I have heard it said that crossbreeds will be judged and should be handled like the breed they most resemble. Much as I am loath to dignify these designer crosses by even mentioning their “name,” I have seen many dogs in my area whose owners claim they are “Cavapoos.” (You can work out their parentage from that!) No two look alike, some bear no resemblance to either of the parent breeds, and, if you were to use the cited yardstick, when the Cavalier and the Poodle have such different tail sets and carriage, for example, how should the crossbred offspring’s tail be ideally carried?

If we return to the AKC’s own Junior Showmanship booklet we read:

“Section 3. Standard for Judging. Junior Showmanship shall be judged solely on the ability and skill of the Juniors in handling their dogs as in the breed ring.
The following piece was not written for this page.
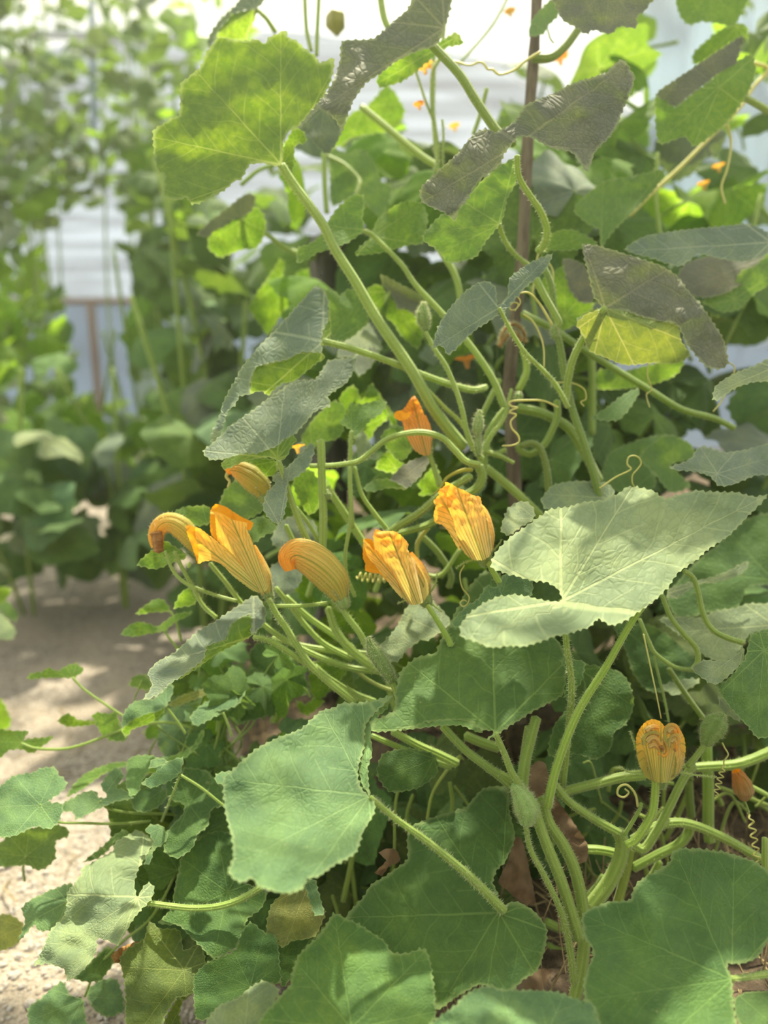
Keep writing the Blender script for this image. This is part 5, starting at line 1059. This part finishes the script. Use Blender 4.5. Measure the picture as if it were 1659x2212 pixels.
b = blossom(P_FLOW, [(1046,1202),(1036,1168),(1022,1138),(1006,1110)], [16,34,42,40], 1.045, green=.4, hair=300, label='large orange blossom nearest the dark stake, tapering to a torn point',
        sepals=[[(1040,1205),(1005,1215),(985,1228)], [(1055,1195),(1070,1185),(1085,1165)]])
petal(b, 'R', [(1060,2048),(1140,2040),(1215,1985),(1232,1900),(1225,1800),(1190,1660),(1155,1500),(1110,1380),(1092,1290),(1000,1268),(900,1212),(840,1190),(770,1150),(678,1108),(668,1160),(600,1208),(612,1260),(538,1340),(570,1392),(543,1500),(558,1592),(620,1602),(720,1692),(800,1822),(900,1962),(990,2035)], (1120,2045), (800,1150), 1.04, .042, 2.4, green=.3, ruf=.008)
petal(b, 'R', [(850,1940),(800,1700),(760,1550),(700,1400),(690,1250),(730,1150),(640,1180),(590,1225),(600,1265),(530,1345),(560,1400),(535,1500),(552,1598),(640,1625),(720,1720)], (1050,2000), (620,1300), 1.0, .006, .9, green=.05, tint=(1, .9, .7))
stem(b, [(1056,1215),(1066,1235),(1080,1260)], (13, 14), 1.03, 'stalk', hair=2200, tint=(1.15, 1.2, .9, 1))
b = blossom(P_FLOW, [(922,968),(916,945),(908,925),(900,905)], [11,19,22,20], 1.15, green=.15, tint=(.9,.7,.55), hair=200, label='deep orange blossom highest of the group, beside the thick stalk')
petal(b, 'R', [(430,795),(490,785),(507,650),(490,490),(432,330),(380,200),(322,100),(296,82),(250,130),(200,212),(150,260),(90,268),(63,310),(80,352),(150,372),(190,500),(230,602),(300,722),(380,785)], (450,790), (290,150), 1.145, .018, 1.8, green=.1, tint=(.95, .62, .5), ruf=.008)
petal(b, 'R', [(63,310),(90,268),(150,262),(200,290),(270,270),(250,330),(200,370),(140,380),(90,362)], (450,790), (120,300), 1.118, .004, .8, side='u', green=0, tint=(.9, .7, .6))
stem(b, [(927,975),(937,1010),(948,1050)], (9, 10), 1.14, 'stalk', hair=900)
# wilted hook at the far left, closed one above it
b = blossom(P_FLOW, [(436,1196),(418,1170),(392,1140),(366,1128),(345,1138),(337,1160),(340,1182)], [12,20,23,20,18,16,12], 1.06, green=.9, tint=(.95,.95,.85), label='wilted blossom bent over like a hook, farthest left', ribs=.12, hair=600, twist=.6)
stem(b, [(338,1150),(341,1168),(343,1190)], (25, 22), 1.052, 'withered_tip', M_BROWN, 0, wob=.08)
b = blossom(P_FLOW, [(570,1070),(560,1050),(540,1030),(518,1016),(500,1013),(490,1020)], [14,24,25,20,13,7], 1.07, green=.95, tint=(.9,.85,.8), label='closed greenish blossom hanging below the smooth blue-green leaf', ribs=.12, hair=500, twist=.8)
tendril(b, [(493,1020),(489,1030),(496,1040),(492,1052)], 1.07, (9, 5), 'withered_tip')
# furry yellow one at the lower right, folded in on itself like a heart
b = blossom(P_PALE, [(1427,1683),(1427,1660),(1427,1632),(1427,1605),(1427,1588)], [15,42,48,42,12], 1.0, green=.55, tint=(1,.98,.85), hair=1500, ruffle=.04, label='round furry yellow blossom folded in at the top like a heart',
        sepals=[[(1388,1668,.985),(1360,1668,.985),(1337,1656,.985)], [(1468,1668,.985),(1500,1674,.985),(1549,1679,.985)], [(1375,1620,.99),(1368,1600,.99),(1361,1579,.99)]])
petal(b, 'S', [(560,878),(450,838),(390,745),(358,640),(343,520),(345,420),(380,340),(440,272),(510,247),(580,268),(636,325),(665,290),(720,298),(780,350),(822,430),(838,540),(822,650),(782,760),(720,842),(640,880)], (590,900), (590,300), .992, .036, 2.6, green=.6, tint=(1, .98, .8), ruf=.002)
for c, w, t in (([(425,500),(418,440),(450,395),(520,378),(590,410),(632,470),(655,540),(650,590),(610,610),(570,585)], (9, 7), .75), ([(640,470),(625,400),(640,340),(690,305),(745,320),(775,380)], (9, 8), .7), ([(665,520),(680,440),(720,405),(760,430),(755,500),(740,560)], (9, 6), .5),
                ([(450,470),(490,430),(545,440),(580,490),(590,540)], (13, 8), .15), ([(470,520),(520,500),(560,530),(600,560)], (11, 6), .1), ([(690,470),(715,450),(740,480),(735,550)], (10, 6), .1), ([(660,370),(700,340),(735,365)], (12, 9), .1), ([(440,360),(500,320),(570,330)], (12, 9), .15)):
    stem(b, cx('S', c), w, .957, 'folded_petal_edge', M_PETAL, 1200, hlen=.003, tint=(1, .92, .85, t))
stem(b, cx('S', [(590,520),(610,545),(600,570)]), (8, 4), .953, 'withered_tip', M_BROWN, 0); stem(b, cx('S', [(725,545),(735,570)]), (6, 3), .953, 'withered_tip', M_BROWN, 0)
def bud(par, axis, rad, d, label=None, tint=(1, 1, 1, 1), hair=9000, hl=.006):
    A = np.array([(*at(p[0], p[1], d),) for p in axis]); P = smooth_path(A, 18); R = np.interp(np.linspace(0, 1, 18), np.linspace(0, 1, len(rad)), rad) * d / F
    V, Fc, UV, MI = tube_geo(P, R, 15, hair, hl, .10); o = new_obj('flower_bud', mesh('flower_bud', V, Fc, [M_CALYX, M_HAIR], UV, MI), par, tint)
    if label: o['label'] = label
    return o
bud(P_RIGHT, cx('K', [(1285,300),(1320,220),(1360,160),(1395,112)]), [10,24,22,3], 1.02, 'hairy green bud', (.9, 1, .9, 1), 16000)
S(P_RIGHT, 'K', [(1290,290),(1230,370),(1180,430)], (12,15), 1.02, hair=2600)
bud(P_BROAD, cx('K', [(140,540),(190,620),(215,690),(212,780)]), [10,22,26,12], .955, 'pale hairy bud', (1.3, 1.4, 1.5, 1), 22000)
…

The show qualities of the dogs shall not be considered.”

Perhaps, if some believe that encouraging youngsters to come to AKC events with their mutts is the way forward, should they not be introduced to the other disciplines such as Agility and Obedience? If they are desperate to become involved with handling per se and the ownership requirement persists, maybe there is room for a separate competition to be developed where basic and non-breed-specific skills are tested, e.g. sympathetically setting up a dog with a leg in each corner, capitalizing on its construction, and moved in a manner that demonstrates coordination and confidence?

Some of the comments I read on Facebook have been rather dramatic – claiming that this pilot scheme was “the beginning of the end” may be something of an exaggeration. However, I do believe that at this point in time it is vitally important that we take pride in our purebreds and promote them to the best of our ability. This suggestion, I fear, does not serve that purpose, and there are plenty of alternatives.